Most people know a least a little bit about the time God saved France from being owned by the English when He sent a French peasant girl named Joan of Arc to lead the Gallic troops and repel the Anglo aggressors. Fewer people know He had saved France from the English not long before, when He smote Henry V with dysentery and killed the king on 31 August 1422.

King_Henry_V_from_NPG

Dorky bowl haircut or not, Henry was a formidable warrior and an enviable commander. He was also merciless, and didn’t mid the slaughter of noncombatants, like women and children, if that got him closer to his goal. Good rulers are seldom also good people; complete asshats do much better at conquering territory. If the king had not died, the odds are that France would, like Scotland and Wales, be part of the United Kingdoms.

That isn’t an exaggeration.
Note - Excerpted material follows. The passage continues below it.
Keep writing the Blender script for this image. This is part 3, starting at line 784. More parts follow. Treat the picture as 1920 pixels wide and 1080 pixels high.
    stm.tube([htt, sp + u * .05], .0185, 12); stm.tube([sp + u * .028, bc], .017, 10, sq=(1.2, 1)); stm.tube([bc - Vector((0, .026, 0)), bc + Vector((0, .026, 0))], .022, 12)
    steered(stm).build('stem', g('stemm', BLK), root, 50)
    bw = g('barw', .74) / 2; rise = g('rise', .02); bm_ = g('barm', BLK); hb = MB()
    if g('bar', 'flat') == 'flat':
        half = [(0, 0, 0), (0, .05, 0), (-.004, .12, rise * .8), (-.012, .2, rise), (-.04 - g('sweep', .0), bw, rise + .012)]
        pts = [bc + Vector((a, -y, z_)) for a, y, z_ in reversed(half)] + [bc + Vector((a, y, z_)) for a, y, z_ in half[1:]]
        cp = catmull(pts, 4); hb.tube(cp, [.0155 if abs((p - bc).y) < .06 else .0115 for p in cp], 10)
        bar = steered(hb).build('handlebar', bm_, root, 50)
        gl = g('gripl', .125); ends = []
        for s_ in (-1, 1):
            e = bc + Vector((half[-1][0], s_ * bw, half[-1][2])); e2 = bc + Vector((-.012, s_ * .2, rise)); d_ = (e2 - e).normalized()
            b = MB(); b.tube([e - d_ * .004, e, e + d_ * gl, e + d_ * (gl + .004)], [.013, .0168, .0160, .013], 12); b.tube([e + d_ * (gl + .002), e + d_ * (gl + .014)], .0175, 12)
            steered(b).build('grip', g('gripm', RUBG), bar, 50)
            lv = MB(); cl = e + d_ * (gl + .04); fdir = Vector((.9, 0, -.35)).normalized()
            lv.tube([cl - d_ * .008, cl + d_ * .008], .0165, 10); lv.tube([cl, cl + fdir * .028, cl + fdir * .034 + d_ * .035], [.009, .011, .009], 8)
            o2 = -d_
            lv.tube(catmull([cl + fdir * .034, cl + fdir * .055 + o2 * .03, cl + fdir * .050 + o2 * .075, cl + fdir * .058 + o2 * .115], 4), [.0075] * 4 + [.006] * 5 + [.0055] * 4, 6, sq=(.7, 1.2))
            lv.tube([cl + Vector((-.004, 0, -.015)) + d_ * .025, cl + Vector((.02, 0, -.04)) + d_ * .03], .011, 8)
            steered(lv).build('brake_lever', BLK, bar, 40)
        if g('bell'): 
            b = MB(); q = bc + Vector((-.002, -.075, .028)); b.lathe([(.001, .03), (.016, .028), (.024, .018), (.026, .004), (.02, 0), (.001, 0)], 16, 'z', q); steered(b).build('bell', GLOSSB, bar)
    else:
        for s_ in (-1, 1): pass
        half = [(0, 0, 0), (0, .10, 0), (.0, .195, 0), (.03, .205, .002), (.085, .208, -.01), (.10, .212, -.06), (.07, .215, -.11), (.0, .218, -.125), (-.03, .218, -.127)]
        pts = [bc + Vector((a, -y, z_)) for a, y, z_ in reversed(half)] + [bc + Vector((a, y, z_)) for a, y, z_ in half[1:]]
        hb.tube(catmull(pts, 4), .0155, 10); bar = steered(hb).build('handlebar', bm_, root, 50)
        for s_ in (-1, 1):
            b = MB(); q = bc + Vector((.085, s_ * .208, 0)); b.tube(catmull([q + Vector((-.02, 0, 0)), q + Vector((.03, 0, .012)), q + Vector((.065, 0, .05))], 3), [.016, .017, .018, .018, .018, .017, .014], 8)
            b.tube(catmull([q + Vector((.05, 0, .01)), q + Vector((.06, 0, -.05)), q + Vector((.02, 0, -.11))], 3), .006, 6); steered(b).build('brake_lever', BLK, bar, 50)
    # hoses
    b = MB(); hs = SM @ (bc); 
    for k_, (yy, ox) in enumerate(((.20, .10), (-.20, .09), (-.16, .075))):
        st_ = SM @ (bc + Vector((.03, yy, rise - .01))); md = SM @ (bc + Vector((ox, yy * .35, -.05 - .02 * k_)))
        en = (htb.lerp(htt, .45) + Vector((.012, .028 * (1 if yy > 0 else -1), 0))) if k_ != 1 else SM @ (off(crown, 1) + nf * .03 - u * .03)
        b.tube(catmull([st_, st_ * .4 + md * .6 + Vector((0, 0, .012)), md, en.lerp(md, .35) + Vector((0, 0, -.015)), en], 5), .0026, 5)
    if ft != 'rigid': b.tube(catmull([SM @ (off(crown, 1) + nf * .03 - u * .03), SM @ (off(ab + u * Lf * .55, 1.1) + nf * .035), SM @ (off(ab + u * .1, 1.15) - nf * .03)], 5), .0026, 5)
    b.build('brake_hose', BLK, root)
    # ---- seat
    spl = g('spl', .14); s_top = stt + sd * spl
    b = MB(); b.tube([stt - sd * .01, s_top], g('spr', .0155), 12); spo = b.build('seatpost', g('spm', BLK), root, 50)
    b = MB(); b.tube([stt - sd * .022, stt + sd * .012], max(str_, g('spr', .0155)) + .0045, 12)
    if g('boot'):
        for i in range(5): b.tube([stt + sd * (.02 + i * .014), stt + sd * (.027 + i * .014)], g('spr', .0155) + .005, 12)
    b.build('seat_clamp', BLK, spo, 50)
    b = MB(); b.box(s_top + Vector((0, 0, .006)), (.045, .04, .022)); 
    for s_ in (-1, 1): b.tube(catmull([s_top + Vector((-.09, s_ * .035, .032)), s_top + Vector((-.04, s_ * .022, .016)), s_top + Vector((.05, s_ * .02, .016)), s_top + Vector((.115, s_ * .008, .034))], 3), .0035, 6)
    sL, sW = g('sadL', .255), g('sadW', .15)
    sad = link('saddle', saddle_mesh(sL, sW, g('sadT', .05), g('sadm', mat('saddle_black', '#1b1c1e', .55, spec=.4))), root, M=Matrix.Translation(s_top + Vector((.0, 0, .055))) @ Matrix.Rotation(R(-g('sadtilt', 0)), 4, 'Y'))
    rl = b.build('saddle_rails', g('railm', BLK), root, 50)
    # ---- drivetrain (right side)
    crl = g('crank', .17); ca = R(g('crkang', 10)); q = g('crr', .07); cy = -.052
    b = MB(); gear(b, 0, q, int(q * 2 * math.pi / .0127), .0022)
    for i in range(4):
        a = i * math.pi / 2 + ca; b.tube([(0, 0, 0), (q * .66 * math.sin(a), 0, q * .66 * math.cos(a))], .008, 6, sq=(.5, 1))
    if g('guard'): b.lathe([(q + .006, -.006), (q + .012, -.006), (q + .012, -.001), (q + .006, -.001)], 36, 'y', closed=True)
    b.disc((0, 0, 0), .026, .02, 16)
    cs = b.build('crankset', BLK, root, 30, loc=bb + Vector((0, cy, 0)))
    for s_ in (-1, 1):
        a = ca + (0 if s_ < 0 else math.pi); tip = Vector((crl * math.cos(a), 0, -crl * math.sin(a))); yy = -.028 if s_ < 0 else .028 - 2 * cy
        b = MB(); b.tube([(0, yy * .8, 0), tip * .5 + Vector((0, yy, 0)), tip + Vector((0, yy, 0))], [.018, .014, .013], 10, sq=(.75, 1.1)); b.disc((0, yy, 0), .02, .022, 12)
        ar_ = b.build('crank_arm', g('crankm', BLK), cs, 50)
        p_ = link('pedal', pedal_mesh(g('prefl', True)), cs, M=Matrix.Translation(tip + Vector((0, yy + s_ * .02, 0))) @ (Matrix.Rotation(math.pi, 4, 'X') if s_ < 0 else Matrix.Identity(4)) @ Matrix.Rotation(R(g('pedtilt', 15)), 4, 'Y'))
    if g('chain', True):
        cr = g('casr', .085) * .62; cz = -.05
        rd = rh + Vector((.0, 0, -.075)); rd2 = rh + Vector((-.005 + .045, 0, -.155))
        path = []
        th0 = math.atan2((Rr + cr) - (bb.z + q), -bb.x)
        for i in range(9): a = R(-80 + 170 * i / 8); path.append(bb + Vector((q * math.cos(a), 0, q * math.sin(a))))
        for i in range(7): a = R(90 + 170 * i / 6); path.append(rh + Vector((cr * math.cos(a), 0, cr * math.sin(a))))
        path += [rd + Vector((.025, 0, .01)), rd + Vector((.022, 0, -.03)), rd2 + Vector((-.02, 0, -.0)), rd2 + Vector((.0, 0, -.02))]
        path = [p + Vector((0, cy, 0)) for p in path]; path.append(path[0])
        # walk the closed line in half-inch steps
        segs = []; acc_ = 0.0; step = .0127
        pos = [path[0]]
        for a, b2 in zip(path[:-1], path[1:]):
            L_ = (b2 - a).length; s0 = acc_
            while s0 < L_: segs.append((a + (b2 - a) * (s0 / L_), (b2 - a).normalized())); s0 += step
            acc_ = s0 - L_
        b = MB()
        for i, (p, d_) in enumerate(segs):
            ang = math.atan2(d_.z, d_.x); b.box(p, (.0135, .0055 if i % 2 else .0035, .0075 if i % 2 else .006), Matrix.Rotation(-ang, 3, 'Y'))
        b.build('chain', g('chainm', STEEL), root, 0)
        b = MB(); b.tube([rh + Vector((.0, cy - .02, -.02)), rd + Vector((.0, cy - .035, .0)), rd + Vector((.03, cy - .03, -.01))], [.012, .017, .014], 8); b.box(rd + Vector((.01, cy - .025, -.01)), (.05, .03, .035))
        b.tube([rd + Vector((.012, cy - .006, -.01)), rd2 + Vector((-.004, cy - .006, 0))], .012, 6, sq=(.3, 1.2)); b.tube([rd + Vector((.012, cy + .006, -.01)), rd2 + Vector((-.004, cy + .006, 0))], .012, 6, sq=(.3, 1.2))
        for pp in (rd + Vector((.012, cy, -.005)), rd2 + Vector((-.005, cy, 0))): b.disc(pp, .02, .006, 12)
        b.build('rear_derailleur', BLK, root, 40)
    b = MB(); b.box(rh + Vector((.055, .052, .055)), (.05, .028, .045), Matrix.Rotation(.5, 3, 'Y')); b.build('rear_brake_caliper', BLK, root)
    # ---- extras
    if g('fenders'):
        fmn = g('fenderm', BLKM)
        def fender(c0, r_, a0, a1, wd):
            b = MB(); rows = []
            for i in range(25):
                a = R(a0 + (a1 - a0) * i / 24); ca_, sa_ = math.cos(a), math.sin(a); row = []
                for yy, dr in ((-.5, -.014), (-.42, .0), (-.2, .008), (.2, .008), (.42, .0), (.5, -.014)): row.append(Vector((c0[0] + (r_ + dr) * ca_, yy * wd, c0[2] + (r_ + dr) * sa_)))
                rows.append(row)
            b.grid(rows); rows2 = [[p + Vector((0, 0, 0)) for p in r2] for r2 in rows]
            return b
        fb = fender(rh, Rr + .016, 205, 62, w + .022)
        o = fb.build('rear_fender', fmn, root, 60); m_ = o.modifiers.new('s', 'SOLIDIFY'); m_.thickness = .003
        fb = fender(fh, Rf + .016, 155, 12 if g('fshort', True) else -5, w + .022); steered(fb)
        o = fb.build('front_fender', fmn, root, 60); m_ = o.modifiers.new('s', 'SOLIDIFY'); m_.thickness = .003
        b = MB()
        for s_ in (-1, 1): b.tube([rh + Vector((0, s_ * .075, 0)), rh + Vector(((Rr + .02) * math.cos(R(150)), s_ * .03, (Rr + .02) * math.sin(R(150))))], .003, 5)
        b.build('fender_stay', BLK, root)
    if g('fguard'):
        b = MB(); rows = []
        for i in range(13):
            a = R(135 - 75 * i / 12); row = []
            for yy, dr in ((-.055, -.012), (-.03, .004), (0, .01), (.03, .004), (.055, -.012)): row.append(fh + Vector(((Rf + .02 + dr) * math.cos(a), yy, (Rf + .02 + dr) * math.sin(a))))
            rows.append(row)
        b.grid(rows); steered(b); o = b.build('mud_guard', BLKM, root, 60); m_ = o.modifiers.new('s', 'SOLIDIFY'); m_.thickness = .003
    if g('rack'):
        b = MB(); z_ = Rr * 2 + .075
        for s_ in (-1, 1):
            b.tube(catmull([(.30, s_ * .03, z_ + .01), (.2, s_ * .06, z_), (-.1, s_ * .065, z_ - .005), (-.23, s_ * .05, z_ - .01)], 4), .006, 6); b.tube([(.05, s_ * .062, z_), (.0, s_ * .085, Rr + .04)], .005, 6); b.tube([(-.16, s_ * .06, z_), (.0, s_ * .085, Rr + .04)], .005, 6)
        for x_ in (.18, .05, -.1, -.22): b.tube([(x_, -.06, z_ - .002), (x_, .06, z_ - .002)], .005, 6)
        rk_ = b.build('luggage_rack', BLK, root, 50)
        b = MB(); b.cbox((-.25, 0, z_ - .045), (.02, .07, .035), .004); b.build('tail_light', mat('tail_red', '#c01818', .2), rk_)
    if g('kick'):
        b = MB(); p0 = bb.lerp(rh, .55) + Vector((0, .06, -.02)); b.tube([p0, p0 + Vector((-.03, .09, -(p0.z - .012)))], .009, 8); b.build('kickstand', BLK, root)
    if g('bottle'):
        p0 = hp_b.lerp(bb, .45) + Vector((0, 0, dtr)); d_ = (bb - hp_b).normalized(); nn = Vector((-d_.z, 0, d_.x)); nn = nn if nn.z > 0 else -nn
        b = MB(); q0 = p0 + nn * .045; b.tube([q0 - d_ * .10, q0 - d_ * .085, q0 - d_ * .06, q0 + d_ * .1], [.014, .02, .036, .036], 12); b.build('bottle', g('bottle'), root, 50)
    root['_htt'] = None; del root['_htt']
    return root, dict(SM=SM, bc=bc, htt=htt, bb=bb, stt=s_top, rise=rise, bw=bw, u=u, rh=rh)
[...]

Henry invaded France in mid-August f 1415 and by the August of 1420 he and his troops were parked outside Paris.  His army had mowed down the French armed forces (most famously at Agincourt) thanks to the terrifyingly effective English longbow (which is actually Welsh). King Charles VI of France wasn’t a very capable sovereign even when he wasn’t cognitively impaired, so France was in big trouble. Charles, knowing that the unstoppable Henry was on his way to Paris, had no choice but to sign the Treaty of Troyes in May of 1420. The treaty made Henry V the de facto king of France and promised him the French throne in reality once Charles snuffed it. To seal the deal Henry was married to Charles’s daughter, Catherine of Valois.

Marriage_of_henry VI and_Catherine of Valois

I’ve always wondered how Catherine felt about this. She was basically being forced to wed a barbarian invader. The French considered England a savage backwater at the best of times and now she was going to have to go live there and bear the children of a man famous for his cruelties against the French.

Fun times, no?

Although Catherine did marry Henry and speedily give him a son (he even invaded French uteruses well), the Treaty of Troyes wasn’t worth the paper it was written on once Henry V died. As a six month old infant, Henry VI didn’t present the immediate threat his father had been and when the King of France died in 1422 the disinherited Dauphin decided to try to regain his rightful place as the next King of France. With Joan of Arc and God’s help, the Dauphin was indeed crowned King Charles VII. Poor Henry VI inherited is French grandfather’s mental illness and would eventually be overthrown and murdered by the House of York in his own country. The young widow Catherine would fall in love with a Welshman, and their heirs – in the form of the Tudors – would retake England for the Lancastrians.

None of that would have happened if Henry V hadn’t died so young. Weird how history works, isn’t it?